For when Shakespeare presents twins, he does not mean actual twins. He’s playing with identity. What if you are X, and they think you’re Y? What if you’re Y dressed up as Z? Can you change who you are, change your country, and still speak truths? How can you bring yourself back to yourself and knit together whole the two sundered twins of your spirit, marrying them each to their own heart’s desire?

What of the two women, Olivia and Viola, the names close to anagrammatic? Are they interchangeable – could they be? One loves Orsino; the other loves his “page.” Orsino believes he loves the countess, but in his secret heart he’s fallen in love with Viola in men’s clothing.

Olivia: You might do much. / What is your parentage?
Viola: Above my fortunes, yet my state is well. – I am a gentleman.

In this Twelfth Night tale, we are urged to be more flexible and to take ourselves less seriously – as do the jolly drinkers Sir Toby Belch and Sir Andrew Aguecheek, as the Tudors themselves may have done, below the kissing bough and with the Lord of Misrule capering about the dinner table. Be late to the party of unpretentiousness and finish like Malvolio, imprisoned and mocked, disillusioned and lonely. In a century when social mobility was an unknown concept, the chance to turn the tables became every farmer’s pipe dream – hence the Lord of Misrule, the Boy Bishops, and the rest. For a more complete dissection of the play and its prescient themes of gender, identity, and power, see this analysis by Catherine Belsey.

I just received an email from someone who apologized for wishing me a happy new year so late! on January 5! I laughed.
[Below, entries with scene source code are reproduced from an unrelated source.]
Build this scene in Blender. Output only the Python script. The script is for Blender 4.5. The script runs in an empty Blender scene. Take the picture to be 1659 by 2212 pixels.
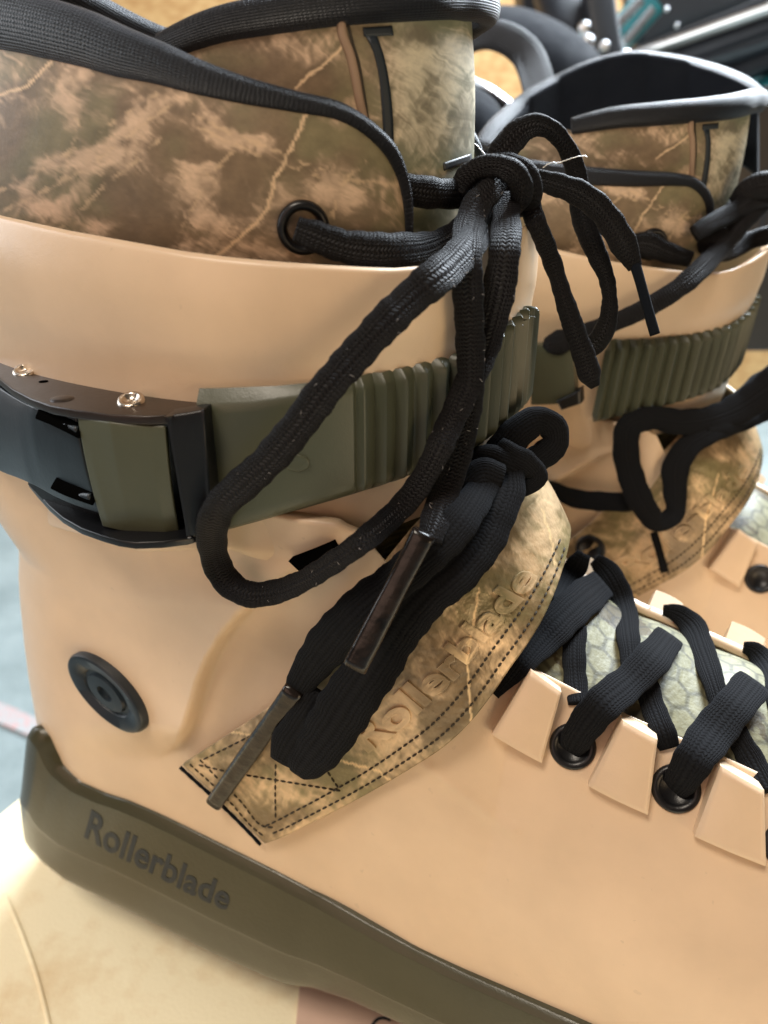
import bpy, bmesh, math, random
import numpy as np
from mathutils import Vector, Matrix
from mathutils.bvhtree import BVHTree
random.seed(4); rng = np.random.default_rng(7)
sc = bpy.context.scene
# ------------------------------------------------------------------ camera, light, exposure
FPX, CX, CY = 1628.0, 829.5, 1106.0            # focal length and centre in photo units (photo = 1659 x 2212 units)
PITCH, YAW = math.radians(25), math.radians(24.8)
BASE = 0.300                                    # height of the box top the near skate stands on (m)
cF = np.array([0, math.cos(PITCH), -math.sin(PITCH)]); cU = np.array([0, math.sin(PITCH), math.cos(PITCH)]); cR = np.array([1., 0, 0])
D3 = np.array([math.cos(YAW), -math.sin(YAW), 0]); N3 = -np.array([math.sin(YAW), math.cos(YAW), 0])   # toe direction, side direction
def cray(x, y):
    return cF + cR * (x - CX) / FPX + cU * (CY - y) / FPX
O3 = cray(100, 1900) * 240 - 36 * N3            # skate origin seen from the camera, mm
ZOFF = -7.0                                     # the sole's lowest point in skate coordinates
CAMW = np.array([0, 0, BASE * 1000 - ZOFF]) - O3   # camera position, world mm (skate origin = 0,0,BASE+)
cam = bpy.data.cameras.new('camera'); camo_ = bpy.data.objects.new('camera', cam); sc.collection.objects.link(camo_)
camo_.location = CAMW * 0.001; camo_.rotation_euler = (math.radians(90) - PITCH, 0, 0)
cam.sensor_fit = 'HORIZONTAL'; cam.sensor_width = 36; cam.lens = 36 * FPX / 1659.0
cam.clip_start = 0.01; cam.clip_end = 60
cam.dof.use_dof = True; cam.dof.focus_distance = 0.142; cam.dof.aperture_fstop = cam.lens / 1.7
sc.camera = camo_
wd = bpy.data.worlds.new('World'); sc.world = wd; wd.use_nodes = True
wd.node_tree.nodes['Background'].inputs[0].default_value = (1.0, 0.80, 0.62, 1); wd.node_tree.nodes['Background'].inputs[1].default_value = 0.095
def area(name, loc, target, size, power, color, sy=None):
    l = bpy.data.lights.new(name, 'AREA'); l.energy = power; l.color = color; l.size = size
    if sy: l.shape = 'RECTANGLE'; l.size_y = sy
    o = bpy.data.objects.new(name, l); sc.collection.objects.link(o); o.location = loc
    o.rotation_euler = (Vector(target) - Vector(loc)).to_track_quat('-Z', 'Y').to_euler(); return o
area('window_light', (0.85, 0.95, 1.65), (0.1, 0, 0.42), 0.8, 150, (0.82, 0.91, 1.0), 1.2)
area('room_light', (-0.9, -1.5, 0.95), (0.1, 0, 0.42), 1.2, 6.0, (1.0, 0.64, 0.50))
area('side_window_light', (-1.15, 0.25, 0.95), (0.05, 0, 0.36), 0.8, 11, (0.88, 0.94, 1.0), 1.0)
area('overhead_fill_light', (-0.35, -0.55, 1.7), (0.05, -0.05, 0.3), 0.4, 13, (1.0, 0.88, 0.74))  # added fill with no lamp behind it: brightens box top, shell tops and lace guards
area('low_bounce_light', (0.75, -0.9, 0.32), (0.15, -0.1, 0.40), 0.5, 3.0, (1.0, 0.72, 0.42))
sc.view_settings.view_transform = 'Standard'; sc.view_settings.look = 'None'; sc.view_settings.gamma = 1; sc.view_settings.exposure = 0
sc.cycles.max_bounces = 8
# ------------------------------------------------------------------ coordinates: skate (s toe-ward, w toward the near side, z up) in mm
CO = np.array([(-O3) @ D3, (-O3) @ N3, -O3[2]])
def rdir(x, y):
    r = cray(x, y); return np.array([r @ D3, r @ N3, r[2]])
def at_w(x, y, w):
    r = rdir(x, y); return CO + r * (w - CO[1]) / r[1]
def at_z(x, y, z):
    r = rdir(x, y); return CO + r * (z - CO[2]) / r[2]
def at_d(x, y, dep):
    return CO + rdir(x, y) * dep
BAS = np.array([D3, N3, [0, 0, 1.]])
def proj(P):
    P = np.asarray(P, float); Q = O3 + P @ BAS; dep = Q @ cF
    return np.stack([CX + FPX * (Q @ cR) / dep, CY - FPX * (Q @ cU) / dep, dep], -1)
def sstep(a, b, x):
    t = np.clip((np.asarray(x, float) - a) / (b - a), 0, 1); return t * t * (3 - 2 * t)
def L(x, xs, ys): return np.interp(x, xs, ys)
def cr(P, n):                                    # Catmull-Rom resample by chord length
    P = np.asarray(P, float); d = np.r_[0, np.cumsum(np.sqrt((np.diff(P[:, :2], axis=0) ** 2).sum(1)) + 1e-6)]
    t = np.linspace(0, d[-1], n); i = np.clip(np.searchsorted(d, t, side='right') - 1, 0, len(P) - 2)
    h = (d[i + 1] - d[i]); u = ((t - d[i]) / h)[:, None]
    m = np.gradient(P, d, axis=0) if len(P) > 2 else np.repeat((P[1:] - P[:1]) / d[-1], 2, 0)
    h = h[:, None]
    return (2*u**3-3*u**2+1)*P[i] + (u**3-2*u**2+u)*h*m[i] + (-2*u**3+3*u**2)*P[i+1] + (u**3-u**2)*h*m[i+1]
# ------------------------------------------------------------------ object helpers
def place(name, loc, label, cat, group=None, rz=0, kind=None):
    o = bpy.data.objects.new(name, None); o.empty_display_size = 0.02; sc.collection.objects.link(o); o.location = loc; o.rotation_euler = (0, 0, rz)
    return tag(o, label, cat, group, kind)
def tag(o, label=None, cat=None, group=None, kind=None):
    for k, v in (('label', label), ('category', cat), ('group', group), ('kind', kind)):
        if v: o[k] = v
    return o
def build(name, V, F, mt, parent=None, uv=None, col=None, smooth=True, label=None, recalc=True, frame='skate', bevel=0):
    V = np.asarray(V, float)
    if frame == 'skate': V = np.stack([V[:, 0], -V[:, 1], V[:, 2]], -1)
    V = V * 0.001
    me = bpy.data.meshes.new(name); me.from_pydata(V.tolist(), [], [tuple(int(i) for i in f) for f in F])
    if uv is not None:
        ul = me.uv_layers.new(name='UVMap'); idx = np.empty(len(me.loops), int); me.loops.foreach_get('vertex_index', idx)
        ul.data.foreach_set('uv', np.asarray(uv, np.float32)[idx].ravel())
    if col is not None:
        ca = me.color_attributes.new('pattern', 'FLOAT_COLOR', 'POINT')
        ca.data.foreach_set('color', np.c_[col, np.ones(len(col))].astype(np.float32).ravel())
    if recalc:
        bm = bmesh.new(); bm.from_mesh(me); bmesh.ops.recalc_face_normals(bm, faces=bm.faces)
        if bevel:
            ed = [e for e in bm.edges if len(e.link_faces) == 2 and e.calc_face_angle(0) > 0.6]
            bmesh.ops.bevel(bm, geom=ed, offset=bevel * 0.001, segments=3, profile=0.6, affect='EDGES')
        bm.to_mesh(me); bm.free()
    me.materials.append(mt)
    if smooth: me.shade_smooth()
    if smooth == 'auto': me.set_sharp_from_angle(angle=math.radians(38))
    o = bpy.data.objects.new(name, me); sc.collection.objects.link(o)
    if parent: o.parent = parent
    if label: o['label'] = label
    return o
def grid_faces(n, m, wrapn=False, wrapm=False, off=0):
    F = []
    for i in range(n if wrapn else n - 1):
        for j in range(m if wrapm else m - 1):
            a, b = i * m + j, ((i + 1) % n) * m + j; c, d = ((i + 1) % n) * m + (j + 1) % m, i * m + (j + 1) % m
            F.append((a + off, b + off, c + off, d + off))
    return F
def gnormals(G, wrap=False, outside=None):
    if wrap: du = np.roll(G, -1, 0) - np.roll(G, 1, 0)
    else: du = np.gradient(G, axis=0)
    N = np.cross(du, np.gradient(G, axis=1)); N /= np.linalg.norm(N, axis=2, keepdims=True) + 1e-9
    return N
def sheet(G, t, wrap=False):                     # thick solid from a grid of points; t>0 grows away from the viewer-side normal
    n, m = G.shape[:2]; N = gnormals(G, wrap)
    c = G.reshape(-1, 3).mean(0)
    if ((G - c) * N).sum() < 0: N = -N
    T = np.asarray(t); B = G - N * (T[..., None] if T.ndim else T)
    V = np.r_[G.reshape(-1, 3), B.reshape(-1, 3)]; k = n * m
    F = grid_faces(n, m, wrap) + [tuple(reversed(f)) for f in grid_faces(n, m, wrap, off=k)]
    for i in range(n if wrap else n - 1):
        a, b = i * m, ((i + 1) % n) * m
        F.append((a, a + k, b + k, b)); F.append((a + m - 1, b + m - 1, b + m - 1 + k, a + m - 1 + k))
    if not wrap:
        for j in range(m - 1):
            F.append((j, j + 1, j + 1 + k, j + k)); q = (n - 1) * m + j; F.append((q, q + k, q + k + 1, q + 1))
    return V, F, N
class Caster:
    def __init__(s): s.V = []; s.F = []; s.n = 0; s.t = None
    def add(s, V, F):
        s.V += [tuple(v) for v in V]; s.F += [tuple(int(i) + s.n for i in f) for f in F]; s.n += len(V); s.t = None
    def __call__(s, x, y):
        if s.t is None: s.t = BVHTree.FromPolygons(s.V, s.F)
        r = rdir(x, y); ln = np.linalg.norm(r)
        p, nn, i, d = s.t.ray_cast(Vector(CO), Vector(r / ln))
        if p is None: return None
        nn = np.array(nn); nn = nn if nn @ r < 0 else -nn
        return np.array(p), nn, d / ln
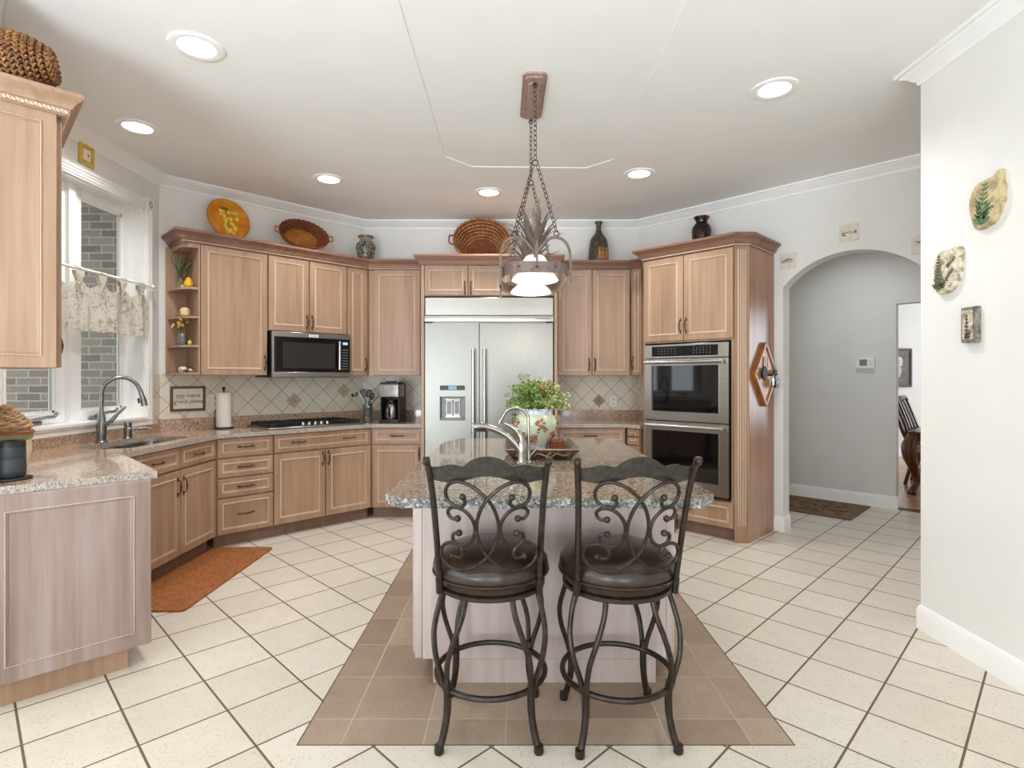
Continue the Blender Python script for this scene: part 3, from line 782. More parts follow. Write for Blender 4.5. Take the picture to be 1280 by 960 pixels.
# ---- near upper cabinet at the left edge
cx, cy = -1.950, 2.385
t = cabinet('wall_cabinet', 'near wall cabinet at upper left with a beaded end panel and rope crown', cx, cy, 3 * PI / 4, 0.62, 0.34, 1.412, 2.50, [
    ('door', 0.02, 0.315, 1.412, 2.50, [(0.29, 1.52, True)]), ('door', 0.32, 0.615, 1.412, 2.50, [(0.345, 1.52, True)])])
b = B(); TE = Matrix.Translation((-0.02, 0.335, 0)) @ Matrix.Rotation(-PI / 2, 4, 'Z')
b.panel(0.0, 0.315, 1.412, 2.50, fw=0.048, M=TE, mb=0)
ep = b.build('end_panel', WM(M_wood), t, sharp=20)
b = B(); beads(b, 0.0525, 0.315 - 0.0525, 1.4645, 2.4475, -0.0045, TE, 0.0026, 0.0075); b.build('bead_string', M_pale, ep)
b = B(); b.sweep([(-0.02, 0.335), (-0.02, 0.0), (0.62, 0.0)], crown_prof(2.492, 2.583, 0.066), side=-1); b.build('crown_molding', M_wood, t, sharp=25)
b = B(); rope(b, [(-0.036, 0.335, 2.508), (-0.036, -0.014, 2.508), (0.62, -0.014, 2.508)], 0.010); b.build('rope_molding', M_bead, t)

# ---- island
t = thing('kitchen_island', 'whitewashed kitchen island cabinet with plain back panel facing the bar stools', 'kitchen island', (0, 0, 0))
ix0, ix1, iy0, iy1 = -0.44, 0.715, 2.50, 3.86
b = B(); b.box(ix0, ix1, iy0, iy1, 0.105, 0.888); b.build('body', M_island, t)
b = B(); b.box(-0.362, 0.638, iy0 - 0.020, iy0, 0.0, 0.105); b.box(-0.352, 0.628, iy0, iy1 - 0.08, 0.0, 0.105)
b.build('toe_kick', M_island, t)
b = B(); b.box(ix0 + 0.03, ix1 - 0.03, iy0 - 0.020, iy0, 0.105, 0.888, bev=0.002); b.build('back_panel', M_island, t)
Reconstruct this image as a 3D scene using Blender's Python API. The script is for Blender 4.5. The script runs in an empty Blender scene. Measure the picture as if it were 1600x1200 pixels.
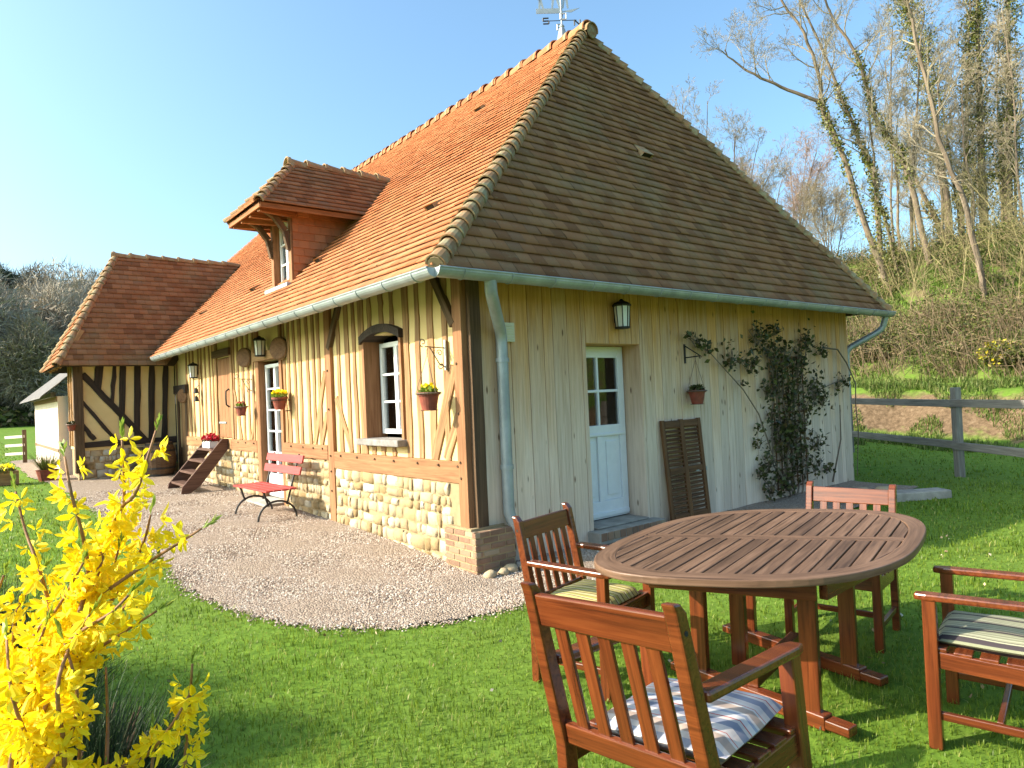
import bpy, math, random
import numpy as np
from mathutils import Vector, Matrix
R = math.radians
random.seed(7)
rng = np.random.default_rng(7)
scn = bpy.context.scene
COL = scn.collection

# ------------------------------------------------------------------ camera
cam_d = bpy.data.cameras.new('camera'); cam = bpy.data.objects.new('camera', cam_d); COL.objects.link(cam)
RT = Vector((0.77651736, -0.62852363, -0.04448403)); UP = Vector((0.02326156, -0.04195516, 0.99884867)); FW = Vector((0.62966633, 0.7766581, 0.01795847))
CAM = Vector((-3.766, -5.335, 1.664))
mw = Matrix((RT, UP, -FW)).transposed().to_4x4(); mw.translation = CAM
cam.matrix_world = mw
cam_d.sensor_width = 36; cam_d.lens = 36 * 1070.652 / 1600
cam_d.clip_start = 0.05; cam_d.clip_end = 1500
scn.camera = cam

# ------------------------------------------------------------------ sky, sun, exposure
SUN = Vector((-1.0, 0.50, 0.64)).normalized()
EL = math.asin(SUN.z); AZ = math.atan2(SUN.x, SUN.y)
w = bpy.data.worlds.new('World'); scn.world = w; w.use_nodes = True
wn = w.node_tree; sky = wn.nodes.new('ShaderNodeTexSky'); sky.sky_type = 'NISHITA'; sky.sun_disc = False
sky.sun_elevation = EL; sky.sun_rotation = AZ; sky.air_density = 1.0; sky.dust_density = 3.6; sky.ozone_density = 4.0
bg = wn.nodes['Background']; bg.inputs[1].default_value = 0.15
tint = wn.nodes.new('ShaderNodeVectorMath'); tint.operation = 'MULTIPLY'; tint.inputs[1].default_value = (1.04, 1.18, 1.08)   # pale spring air
wn.links.new(sky.outputs[0], tint.inputs[0]); wn.links.new(tint.outputs[0], bg.inputs[0])
sd = bpy.data.lights.new('sun', 'SUN'); sd.energy = 4.3; sd.angle = R(0.5); sd.color = (1.0, 0.885, 0.72)
so = bpy.data.objects.new('sun', sd); COL.objects.link(so)
so.rotation_euler = SUN.to_track_quat('Z', 'Y').to_euler()
scn.view_settings.view_transform = 'Standard'; scn.view_settings.look = 'None'
scn.view_settings.exposure = 1.22; scn.view_settings.gamma = 1

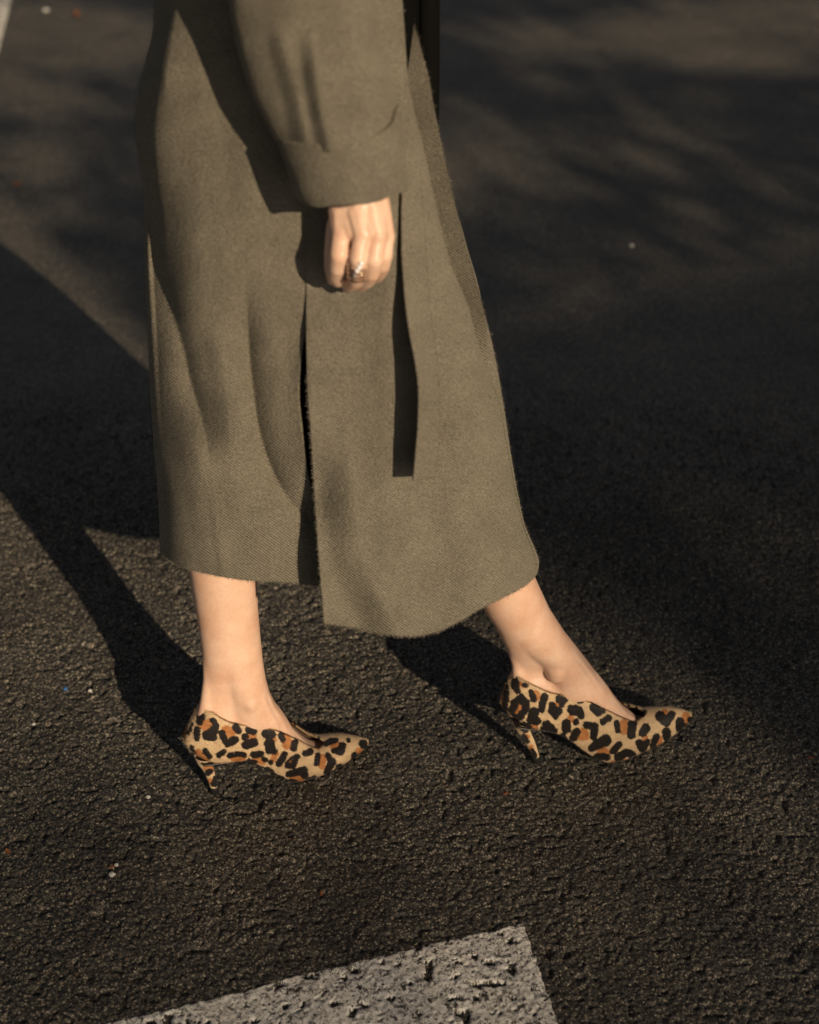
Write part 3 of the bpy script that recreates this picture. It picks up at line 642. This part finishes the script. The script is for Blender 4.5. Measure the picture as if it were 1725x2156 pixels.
footB = [(-.026, .118, .72, .2), (-.014, .135, .84, .25), (.0, .138, .88, .3), (.02, .142, .88, .3), (.045, .140, .88, .3), (.065, .128, .88, .34), (.080, .113, .88, .38), (.092, .097, .88, .42), (.106, .072, .88, .45), (.120, .050, .86, .4), (.132, .034, .84, .3), (.142, .024, .82, .2), (.155, .020, .80, .2), (.180, .019, .7, .1)]
legB = leg_foot(OB, YB_, pairsB, footB, [(443, 1380, 0, .010), (441, 1430, 0, .0085), (436, 1475, 0, .009), (434, 1515, 0, .013)], [(527, 1476, .0200, .0120), (514, 1458, .0135, .0125)], WB_, zbB, [((-.17, -.04, .52), .060), ((-.14, -.04, .86), .080)])
pairsF = [((955, 1170), (1080, 1105), .043, .043, 0), ((990, 1230), (1108, 1170), .041, .041, 0), ((1021, 1288), (1133, 1228), .037, .037, 0), ((1044, 1322), (1157, 1280), .033, .033, 0), ((1065, 1362), (1188, 1328), .026, .031, .12),
          ((1078, 1392), (1215, 1362), .017, .030, .30), ((1083, 1412), (1238, 1392), .0105, .030, .40), ((1086, 1440), (1262, 1424), .0125, .029, .36), ((1092, 1475), (1285, 1452), .017, .027, .25)]
footF = [(-.043, .128, .72, .2), (-.032, .142, .84, .25), (-.018, .150, .88, .3), (.0, .155, .88, .32), (.02, .160, .88, .34), (.045, .158, .88, .36), (.060, .150, .88, .4), (.075, .133, .88, .44), (.090, .110, .88, .46), (.104, .086, .88, .46), (.116, .069, .86, .40), (.128, .056, .84, .30), (.138, .044, .80, .2), (.150, .040, .78, .2), (.175, .043, .66, .1)]
legF = leg_foot(OF, YF_, pairsF, footF, [(1084, 1366, 0, .010), (1091, 1396, 0, .0088), (1093, 1430, 0, .0095), (1098, 1470, 0, .014)], [(1172, 1410, .0175, .0140), (1163, 1388, .0125, .0145)], WF_, zbF, [((.03, .0, .52), .056), ((-.09, .03, .86), .075)])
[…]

I am glad that Yuletide no longer lasts until Candlemas on February 2, but I am also the person who will wish people Happy New Year until at least January 21 or 31. We keep the twelve days of Christmas, more or less, in Italy, as the holiday season lasts until January 6.

I’m off to buy Befana gifts to put out tonight for the kids, because in Italy, Santa’s crazy sister comes tonight in broken shoes with treats and admonitions for children, and she is known to enjoy a midnight tipple. The female counterpart of the Lord of Misrule – the Lady of Chaos. (Befana is a child’s mangled pronunciation of Epifania, and I’d never heard of it prior to 2004, when an astonished amica calabrese in Oklahoma attempted to explain the concept to me.)

May your Twelfth Night this eve be filled with love and song, jest and forgiveness. And happy new year to one and all – may wise men and women bear you gifts all year long.